Wednesday, August 22, 2007

Angelicum Academy

Here is a home schooling organization that I have never heard of before today. Catholic, Great Books, Classical. My only concern is the assumption that the liberal arts are completed by eighth grade! I think both logic and rhetoric don't really get learned until a child is in high school and they should be formall taught in high school. Perhaps their material is more trivium-focused than it seems. One thing the socratic, great books method does not emphasize is formal rhetorical analysis of the works being treated, which not only helps in understanding, but helps a student himself learn how to use language.

Tuesday, August 21, 2007

The Fulfillment of All Desire

I saw an interview this weekend on EWTN with Ralph Martin, cofounder of the Catholic Charismatic Renewal. He has published a new book called The Fulfillment of All Desire that takes the teachings of the great spiritual masters such as St. John of the Cross and St. Francis de Sales and applies them to the life of contemporary lay Catholics, going from baptism to the Beatific Vision, passing through the purgative, illuminative and unitive ways. I haven't read it yet, but I've ordered it ILL from our library and am looking forward to seeing. I was impressed by the interview.

Another List of Ten Catholic Books to Read

...from the other guy at Thursday Night Gumbo.

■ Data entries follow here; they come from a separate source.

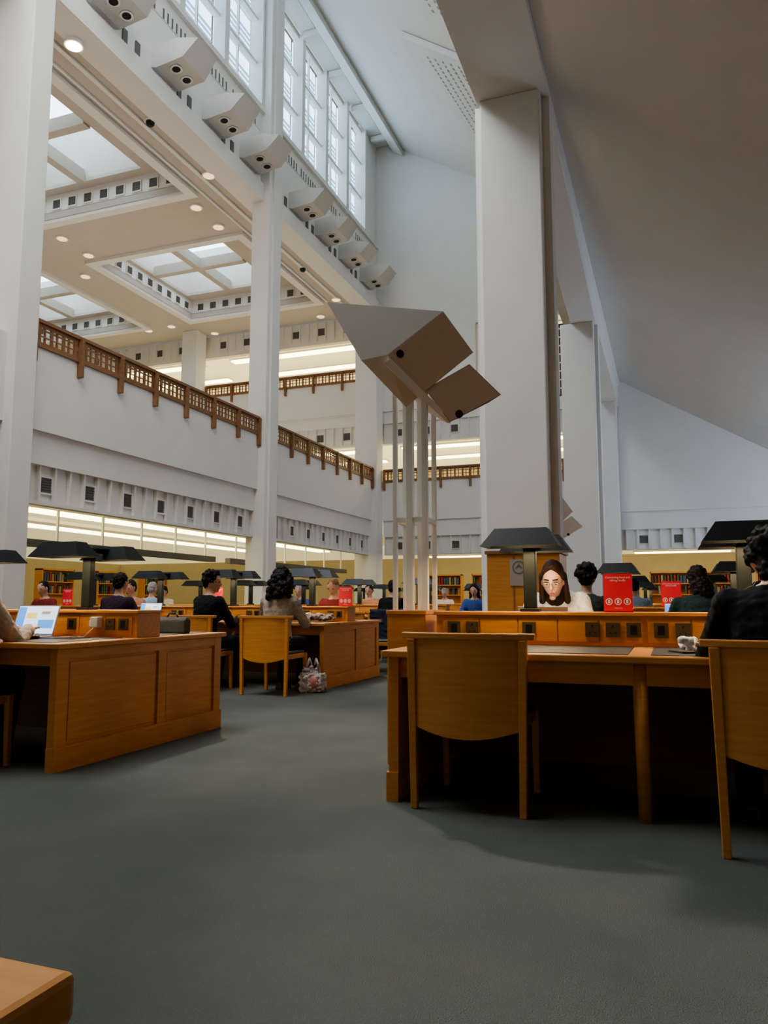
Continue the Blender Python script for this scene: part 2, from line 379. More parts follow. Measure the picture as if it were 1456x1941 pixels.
def linlight(x0,x1,y0,y1,z,label):
    e=empty('ceiling_light',((x0+x1)/2,(y0+y1)/2,z),0,label,'ceiling light','linear lights under the galleries')
    a=(x1-x0)/2;b=(y1-y0)/2
    MB().box(-a-.05,a+.05,-b-.05,b+.05,.04,.1).build('housing',W,e); MB().box(-a,a,-b,b,0,.04).build('tube',M['tube'],e)
for i,x in enumerate((-11.8,-14.2)):
    for j,(a,b) in enumerate(((9,13.4),(13.5,17.9),(18.0,25))):
        linlight(x,x+.45,a,b,2.72,'long glowing light under the left gallery, %s row, %s from the near column'%(['front','back'][i],ORD[j]))
for i,y in enumerate((27.2,29.4)):
    for j,(a,b) in enumerate(((-9,-5.5),(-5,-2.4),(-1.2,2),(2.4,6))):
        linlight(a,b,y,y+.4,2.72,'long glowing light under the far gallery, %s row, %s from the left'%(['front','back'][i],ORD[j]))
for z,nm in ((6.85,'middle'),(11.1,'top')):
    for i,y in enumerate((27.2,29.4)):
        for j,(a,b) in enumerate(((-26,-18.5),(-17,-10.9),(-9.4,-2.6))):
            if z>10 and j==2: continue
            linlight(a,b,y,y+.4,z-.1,'long glowing light under the far %s level, %s row, %s from the left'%(nm,['front','back'][i],ORD[j]))
def trough(ya,yb,label):
    e=empty('service_trough',(-11.2,ya,2.0),0,label,'trough')
    MB().box(-.08,.08,0,yb-ya,0,.14).build('channel',M['grey'],e)
    n=max(3,int((yb-ya)/1.2))
    for k in range(n):
        y=.4+k*(yb-ya-.8)/(n-1); MB().box(-.02,.02,y,y+.04,.14,.92).build('hanger',W,e)
trough(5,17.3,'long dark horizontal trough below the gallery between the left columns')
trough(18,26,'long dark horizontal trough below the gallery beyond the middle column')
# bookcases and books
bookc=[(.25,.04,.03),(.04,.07,.14),(.05,.11,.07),(.26,.17,.08),(.22,.2,.16),(.08,.05,.04)]
bm_=[mat('book_cloth',c,.7,c2=tuple(x*1.3 for x in c),scale=20) for c in bookc]
bp=[MB().box(-w/2,w/2,-.1,.1,0,h).box(-w/2-.002,w/2+.002,-.102,-.095,h*.7,h*.75).build('book',mm) for w,h,mm in zip((.06,.08,.05,.09,.07,.06),(.28,.26,.3,.24,.29,.27),bm_)]
bused=set()
cn=['red','navy','green','brown','grey','black']
def bookcase(x,y,rz,label,where):
    e=empty('bookcase',(x,y,0),rz,label,'bookcase','oak bookcases under the galleries')
    m=MB().box(-.7,-.66,-.15,.15,0,2.0).box(.66,.7,-.15,.15,0,2.0).box(-.66,.66,.13,.15,0,2).box(-.7,.7,-.15,.15,1.96,2.02)
    m.build('carcass',M['woodh'],e)
    for z in (.1,.5,.85,1.2,1.58): MB().box(-.66,.66,-.14,.13,z,z+.03).build('shelf',M['woodh'],e)
    for z in (1.23,1.61):
        t=-.61
        while t<.6:
            i=random.randrange(6)
            if random.random()<.12: t+=.12
            if t>.6: break
            o=bp[i] if i not in bused else bp[i].copy()
            if i in bused: col.objects.link(o)
            bused.add(i)
            q=Matrix.Rotation(rz,3,'Z')@Vector((t,0,0)); o.location=(x+q.x,y+q.y,z); o.rotation_euler=(0,0,rz)
            tag(o,'%s cloth-bound book on a shelf of %s'%(cn[i],where),'book','books in %s'%where)
            t+=.105
for i,x in enumerate((-8.2,-6.4,-4.6,-2.8,.0,1.7,3.4)):
    bookcase(x,28.8,0,'oak bookcase on the far side, %s from the left'%ORD[i],'the %s far bookcase'%ORD[i])
for i,y in enumerate((17,19.5,22,24.5)):
    bookcase(-18.5,y,R(90),'oak bookcase deep under the left gallery, %s from the near column'%ORD[i],'the %s bookcase under the left gallery'%ORD[i])
# standing oak cabinet before the column
cx=(X(924,9.4)+X(1063,9.4))/2; hw=(X(1063,9.4)-X(924,9.4))/2
e=empty('oak_cabinet',(cx,9.72,0),0,'tall oak cabinet in front of the big right column','cabinet')
MB().box(-hw,hw,-.33,.33,0,1.56).build('body',M['wood'],e,bevel=.01); MB().box(-hw-.02,hw+.02,-.35,.35,1.56,1.60).box(-.12,-.10,-.338,-.33,0,1.56).build('moulding',M['wooddark'],e)
s=empty('notice',(X(985,9.38),9.378,1.17),0,'pale notice with a round arrow emblem on the oak cabinet','sign')
MB().box(-.11,.11,0,.008,0,.32).build('sheet',M['notice'],s)
m=MB()
for k in range(24):
    a=k*math.pi/12; b=a+math.pi/12
    m.add([(.08*math.cos(a),-.002,.22+.08*math.sin(a)),(.08*math.cos(b),-.002,.22+.08*math.sin(b)),(.065*math.cos(b),-.002,.22+.065*math.sin(b)),(.065*math.cos(a),-.002,.22+.065*math.sin(a))],[(0,1,2,3)])
m.add([(-.05,-.002,.2),(0,-.002,.27),(.05,-.002,.2),(0,-.002,.225)],[(0,1,2,3)])
m.build('emblem',M['grey'],s)
# =============== DESKS
def desk(label,xe,y0,d,nb,detail=True):
    e=empty('reading_desk',(xe,y0,0),0,label,'desk','oak reading desks'); L=nb*1.15+.1
    def bx(m,t0,t1,*a): return m.box(d*t0,d*t1,*a)
    m=MB(); bx(m,.02,.048,.1,1.66,.14,.64); bx(m,0,.05,0,.1,.14,.70); bx(m,.001,.049,.96,1.05,.14,.64); bx(m,0,.05,1.66,1.75,.14,.7); bx(m,.001,.049,.1,1.66,.64,.70); bx(m,-.012,.05,-.005,1.755,0,.14)
    m.build('end_panel',M['wood'],e)
    for a,b in ((.12,.94),(1.07,1.64)):
        m=MB(); bx(m,.012,.022,a,b,.16,.62); m.build('inset_panel',M['wood'],e,bevel=.003)
    m=MB(); bx(m,L-.05,L,0,1.75,0,.7); m.build('end_panel',M['wood'],e)
    m=MB(); bx(m,-.03,L+.03,-.03,1.78,.702,.735); m.build('table_top',M['woodh'],e,bevel=.006)
    m=MB(); bx(m,.05,L-.05,.86,.89,.08,.70); m.build('modesty_panel',M['wooddark'],e)
    m=MB(); bx(m,.052,L-.052,.03,.05,.60,.70); bx(m,.052,L-.052,1.7,1.72,.6,.7); m.build('apron',M['woodh'],e)
    m=MB(); bx(m,.03,L-.03,.75,1.0,.735,.90); bx(m,.015,L-.015,.735,1.015,.90,.92); m.build('ledge',M['woodh'],e,bevel=.003)
    m=MB()
    for b in range(nb):
        for k in range(5): bx(m,b*1.15+.07+k*.225,b*1.15+.07+k*.225+.218,.744,.751,.755,.885)
    m.build('ledge_panelling',M['wood'],e,bevel=.002)
    for b in range(nb):
        for a,c in ((.06,.69),(1.06,1.69)):
            m=MB(); bx(m,b*1.15+.1,b*1.15+1.15,a,c,.735,.738); m.build('writing_surface',M['leather'],e)
        if b:
            for y in(.05,1.70):
                MB().cyl((d*(b*1.15+.05),y,0),(d*(b*1.15+.05),y,.7),.028,.036,14).build('leg',M['wood'],e,smooth=True)
        if detail:
            for k,t in enumerate((.14,.25,.58,.93,1.04,1.15)):
                if k==5 and b: continue
                x=d*(b*1.15+t); m=MB().box(x-.038,x+.038,.736,.745,.785,.865); o=m.build('socket_plate',M['brass'],e,bevel=.002)
                if k in(1,3,4): MB().box(x-.004,x+.004,.733,.737,.837,.850).box(x-.018,x-.008,.733,.737,.805,.811).box(x+.008,x+.018,.733,.737,.805,.811).build('socket_holes',M['dark'],o)
                else: MB().box(x-.018,x+.018,.733,.737,.8,.85).build('switch',M['black'],o)
    return e
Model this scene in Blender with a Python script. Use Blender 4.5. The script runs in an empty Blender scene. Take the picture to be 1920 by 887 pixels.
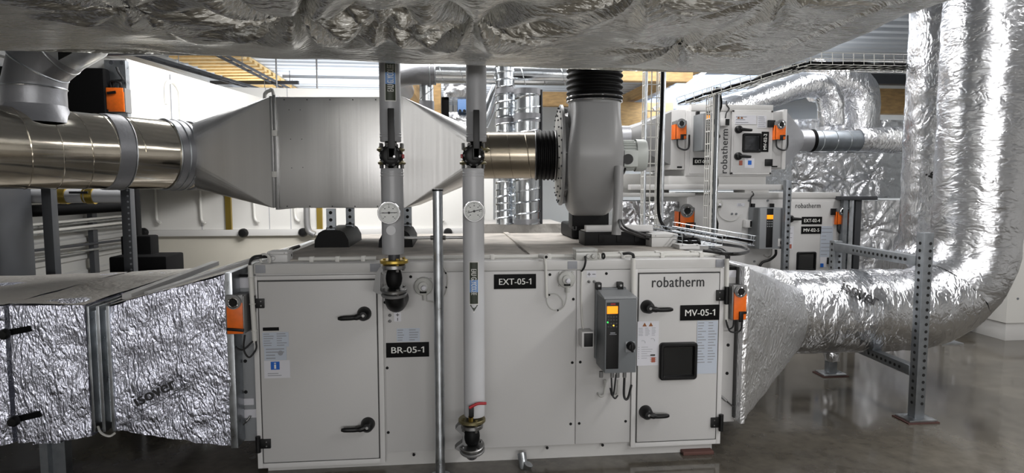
import bpy, bmesh, math, random
from mathutils import Vector, Matrix, noise

random.seed(7)
S = bpy.context.scene
COL = S.collection
V = Vector
R_ = math.radians

# ------------------------------------------------------------------ camera, light, exposure
FPX = 1150.0                       # focal length in pixels of the 1920x887 frame
PSI = R_(5.8)                      # camera turned a little to the right of the unit's normal
PIT = math.atan(92.0 / FPX)        # and tipped a little down
CAM = V((0, 0, 1.6))
cam = bpy.data.cameras.new('camera')
cam.sensor_width = 36.0
cam.lens = FPX / 1920 * 36
cam.clip_start = 0.05
camo = bpy.data.objects.new('camera', cam)
camo.location = CAM
camo.rotation_euler = (R_(90) - PIT, 0, -PSI)
COL.objects.link(camo)
S.camera = camo

S.view_settings.view_transform = 'Standard'
S.view_settings.look = 'None'
S.view_settings.exposure = 0.15
S.view_settings.gamma = 1.0
S.view_settings.use_curve_mapping = False
S.cycles.use_denoising = True
S.cycles.max_bounces = 8
S.cycles.glossy_bounces = 5
S.cycles.diffuse_bounces = 4
S.cycles.sample_clamp_indirect = 6.0
S.cycles.caustics_reflective = False
S.cycles.caustics_refractive = False

W = bpy.data.worlds.new('world')
S.world = W
W.use_nodes = True
WORLD_STRENGTH = 0.5
W.node_tree.nodes['Background'].inputs[0].default_value = (0.93, 0.96, 1.0, 1)
W.node_tree.nodes['Background'].inputs[1].default_value = WORLD_STRENGTH

def area_light(name, loc, sx, sy, power, rot=(0, 0, 0), col=(1, 0.985, 0.975)):
    l = bpy.data.lights.new(name, 'AREA')
    l.shape = 'RECTANGLE'
    l.size, l.size_y = sx, sy
    l.energy = power
    l.color = col
    o = bpy.data.objects.new(name, l)
    o.location = loc
    o.rotation_euler = rot
    COL.objects.link(o)
    return o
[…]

Once again, great choices!

Question: what makes the one guy thing Kristen Lavransdatter is so hard to read?

Monday, August 20, 2007

St. Bernard and St. Thomas Aquinas

Considering St. Bernard's aversion to dialectic theology (especially if was done by Abelard), my kids asked this morning whether St. Bernard would have liked St. Thomas Aquinas. My cryptic response was to remind them that as his life drew to an end, after the vision on the Feast of St. Nicholas 1273, St. Thomas compared all his work to straw. He later completed his life in a Cistercian monastery while giving conferences to the monks on the Song of Songs. How Bernardine can you get? I'm wondering if St. Bernard wouldn't have said to St. Thomas when they met something like, "Ha!" or maybe a Steven Douglas inspired "Um, I told you so."